- The request
Scan the lines below for the string "else" and report how many lines contain it, giving only the number.

[Scenes as source code]
=======
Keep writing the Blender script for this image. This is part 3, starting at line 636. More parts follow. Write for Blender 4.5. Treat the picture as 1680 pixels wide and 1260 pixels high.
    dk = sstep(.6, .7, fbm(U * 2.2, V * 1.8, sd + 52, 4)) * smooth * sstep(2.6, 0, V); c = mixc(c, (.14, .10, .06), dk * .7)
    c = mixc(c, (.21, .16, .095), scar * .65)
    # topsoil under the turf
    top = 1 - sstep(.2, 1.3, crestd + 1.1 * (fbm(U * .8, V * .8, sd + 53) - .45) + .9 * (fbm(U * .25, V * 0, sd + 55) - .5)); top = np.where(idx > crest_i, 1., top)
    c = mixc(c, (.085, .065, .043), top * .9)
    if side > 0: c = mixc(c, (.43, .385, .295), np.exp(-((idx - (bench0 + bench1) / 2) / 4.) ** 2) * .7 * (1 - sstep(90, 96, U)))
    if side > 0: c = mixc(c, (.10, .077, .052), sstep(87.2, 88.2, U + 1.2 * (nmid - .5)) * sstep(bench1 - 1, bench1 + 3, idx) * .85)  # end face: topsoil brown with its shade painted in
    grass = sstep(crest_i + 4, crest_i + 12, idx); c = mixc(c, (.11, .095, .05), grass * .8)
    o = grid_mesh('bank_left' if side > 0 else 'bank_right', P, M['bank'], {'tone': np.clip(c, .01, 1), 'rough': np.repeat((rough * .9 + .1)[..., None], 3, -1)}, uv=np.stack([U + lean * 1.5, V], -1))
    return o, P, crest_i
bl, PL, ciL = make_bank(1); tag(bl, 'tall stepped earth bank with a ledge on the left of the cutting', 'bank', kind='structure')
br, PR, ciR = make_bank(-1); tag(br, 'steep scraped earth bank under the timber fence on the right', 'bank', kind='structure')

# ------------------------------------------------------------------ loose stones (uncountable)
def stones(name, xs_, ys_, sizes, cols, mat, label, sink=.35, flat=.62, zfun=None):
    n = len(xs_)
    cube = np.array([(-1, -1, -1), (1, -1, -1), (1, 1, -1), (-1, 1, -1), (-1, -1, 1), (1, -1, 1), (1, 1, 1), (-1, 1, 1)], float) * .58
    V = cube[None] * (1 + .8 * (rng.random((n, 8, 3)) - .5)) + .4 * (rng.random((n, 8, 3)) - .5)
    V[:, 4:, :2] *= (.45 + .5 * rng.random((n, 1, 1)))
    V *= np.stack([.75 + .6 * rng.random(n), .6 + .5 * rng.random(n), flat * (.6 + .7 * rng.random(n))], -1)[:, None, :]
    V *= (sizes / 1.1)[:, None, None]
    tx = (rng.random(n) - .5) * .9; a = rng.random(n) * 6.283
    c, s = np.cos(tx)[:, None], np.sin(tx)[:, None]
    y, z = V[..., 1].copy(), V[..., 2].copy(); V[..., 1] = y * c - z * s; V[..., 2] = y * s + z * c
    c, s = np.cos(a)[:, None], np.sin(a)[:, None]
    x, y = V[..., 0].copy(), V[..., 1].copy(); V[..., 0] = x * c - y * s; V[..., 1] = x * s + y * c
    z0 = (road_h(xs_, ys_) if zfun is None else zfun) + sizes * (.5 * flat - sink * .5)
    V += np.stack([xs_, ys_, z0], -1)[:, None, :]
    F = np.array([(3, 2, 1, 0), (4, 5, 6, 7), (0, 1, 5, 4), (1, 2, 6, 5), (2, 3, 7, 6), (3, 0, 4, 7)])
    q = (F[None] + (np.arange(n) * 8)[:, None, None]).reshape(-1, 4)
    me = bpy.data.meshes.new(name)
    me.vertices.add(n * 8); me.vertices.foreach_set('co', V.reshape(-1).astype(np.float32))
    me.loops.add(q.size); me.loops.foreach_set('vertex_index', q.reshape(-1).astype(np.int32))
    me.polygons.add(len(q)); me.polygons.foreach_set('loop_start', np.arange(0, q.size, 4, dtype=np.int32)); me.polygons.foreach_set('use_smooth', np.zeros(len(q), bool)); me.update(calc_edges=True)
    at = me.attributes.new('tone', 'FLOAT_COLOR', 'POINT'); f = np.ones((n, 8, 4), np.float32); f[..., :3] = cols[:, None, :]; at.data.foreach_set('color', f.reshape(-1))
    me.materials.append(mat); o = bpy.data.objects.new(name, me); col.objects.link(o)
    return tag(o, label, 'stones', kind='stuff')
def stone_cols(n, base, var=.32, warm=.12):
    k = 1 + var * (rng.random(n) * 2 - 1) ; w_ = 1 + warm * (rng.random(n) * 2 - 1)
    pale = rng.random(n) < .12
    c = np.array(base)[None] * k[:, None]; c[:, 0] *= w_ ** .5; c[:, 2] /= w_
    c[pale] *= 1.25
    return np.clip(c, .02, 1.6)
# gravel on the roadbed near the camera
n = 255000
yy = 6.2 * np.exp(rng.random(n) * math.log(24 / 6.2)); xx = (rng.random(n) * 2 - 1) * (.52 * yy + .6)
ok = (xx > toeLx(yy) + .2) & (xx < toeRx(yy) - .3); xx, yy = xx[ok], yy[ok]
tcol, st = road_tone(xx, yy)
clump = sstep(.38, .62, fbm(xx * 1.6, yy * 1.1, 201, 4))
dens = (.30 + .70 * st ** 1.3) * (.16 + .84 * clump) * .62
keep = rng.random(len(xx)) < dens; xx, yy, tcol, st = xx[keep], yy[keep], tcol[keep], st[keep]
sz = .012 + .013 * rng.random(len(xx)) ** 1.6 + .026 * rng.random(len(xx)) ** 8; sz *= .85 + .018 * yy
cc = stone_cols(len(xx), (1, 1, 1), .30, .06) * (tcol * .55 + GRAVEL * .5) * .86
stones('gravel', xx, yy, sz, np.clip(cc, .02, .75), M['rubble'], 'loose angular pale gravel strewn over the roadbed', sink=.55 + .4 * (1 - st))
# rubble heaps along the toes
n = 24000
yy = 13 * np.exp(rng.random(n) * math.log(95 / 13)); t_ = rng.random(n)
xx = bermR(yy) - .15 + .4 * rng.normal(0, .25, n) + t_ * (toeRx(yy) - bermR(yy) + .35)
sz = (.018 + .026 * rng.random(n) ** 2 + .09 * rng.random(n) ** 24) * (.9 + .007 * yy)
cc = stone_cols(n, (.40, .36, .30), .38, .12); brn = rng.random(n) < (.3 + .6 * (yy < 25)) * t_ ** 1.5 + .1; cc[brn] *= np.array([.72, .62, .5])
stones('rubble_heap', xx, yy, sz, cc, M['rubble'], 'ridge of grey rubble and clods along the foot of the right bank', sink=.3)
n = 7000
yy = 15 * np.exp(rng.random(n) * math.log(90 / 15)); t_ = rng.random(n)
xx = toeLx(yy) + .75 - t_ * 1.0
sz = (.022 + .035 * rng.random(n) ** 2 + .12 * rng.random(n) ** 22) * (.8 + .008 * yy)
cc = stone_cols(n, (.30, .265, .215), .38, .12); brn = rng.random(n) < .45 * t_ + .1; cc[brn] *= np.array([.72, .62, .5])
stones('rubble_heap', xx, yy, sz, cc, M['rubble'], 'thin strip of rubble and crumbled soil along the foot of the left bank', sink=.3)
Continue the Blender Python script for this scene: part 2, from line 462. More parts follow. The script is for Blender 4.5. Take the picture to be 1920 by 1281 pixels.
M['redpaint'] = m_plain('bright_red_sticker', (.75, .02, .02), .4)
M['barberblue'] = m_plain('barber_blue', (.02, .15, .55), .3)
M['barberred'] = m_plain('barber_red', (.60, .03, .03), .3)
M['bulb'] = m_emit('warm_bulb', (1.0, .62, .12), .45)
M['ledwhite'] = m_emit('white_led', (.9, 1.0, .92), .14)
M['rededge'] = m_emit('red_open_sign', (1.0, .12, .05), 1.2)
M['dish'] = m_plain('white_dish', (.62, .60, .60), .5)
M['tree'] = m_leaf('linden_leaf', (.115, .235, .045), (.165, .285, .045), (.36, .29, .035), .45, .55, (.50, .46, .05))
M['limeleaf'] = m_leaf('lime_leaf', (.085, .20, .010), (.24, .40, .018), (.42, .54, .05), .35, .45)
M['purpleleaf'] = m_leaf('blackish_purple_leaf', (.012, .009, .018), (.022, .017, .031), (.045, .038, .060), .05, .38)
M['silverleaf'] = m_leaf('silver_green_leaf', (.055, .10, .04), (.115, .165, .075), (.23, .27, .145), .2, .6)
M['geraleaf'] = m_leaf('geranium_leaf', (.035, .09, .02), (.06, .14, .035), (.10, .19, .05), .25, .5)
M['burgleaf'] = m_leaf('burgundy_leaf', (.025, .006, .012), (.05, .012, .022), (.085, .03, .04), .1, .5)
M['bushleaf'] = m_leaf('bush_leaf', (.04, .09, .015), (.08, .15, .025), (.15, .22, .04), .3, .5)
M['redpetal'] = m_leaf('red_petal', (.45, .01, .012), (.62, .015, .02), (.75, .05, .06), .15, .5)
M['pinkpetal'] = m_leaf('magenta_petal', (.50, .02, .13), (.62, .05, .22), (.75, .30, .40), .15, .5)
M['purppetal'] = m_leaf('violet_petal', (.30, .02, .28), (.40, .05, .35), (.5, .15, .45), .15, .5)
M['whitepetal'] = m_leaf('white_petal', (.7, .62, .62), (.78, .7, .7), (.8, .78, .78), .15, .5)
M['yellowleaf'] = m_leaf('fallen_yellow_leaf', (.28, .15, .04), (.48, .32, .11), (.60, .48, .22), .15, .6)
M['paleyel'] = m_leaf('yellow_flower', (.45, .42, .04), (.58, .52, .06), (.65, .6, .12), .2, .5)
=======
- Worked solution
2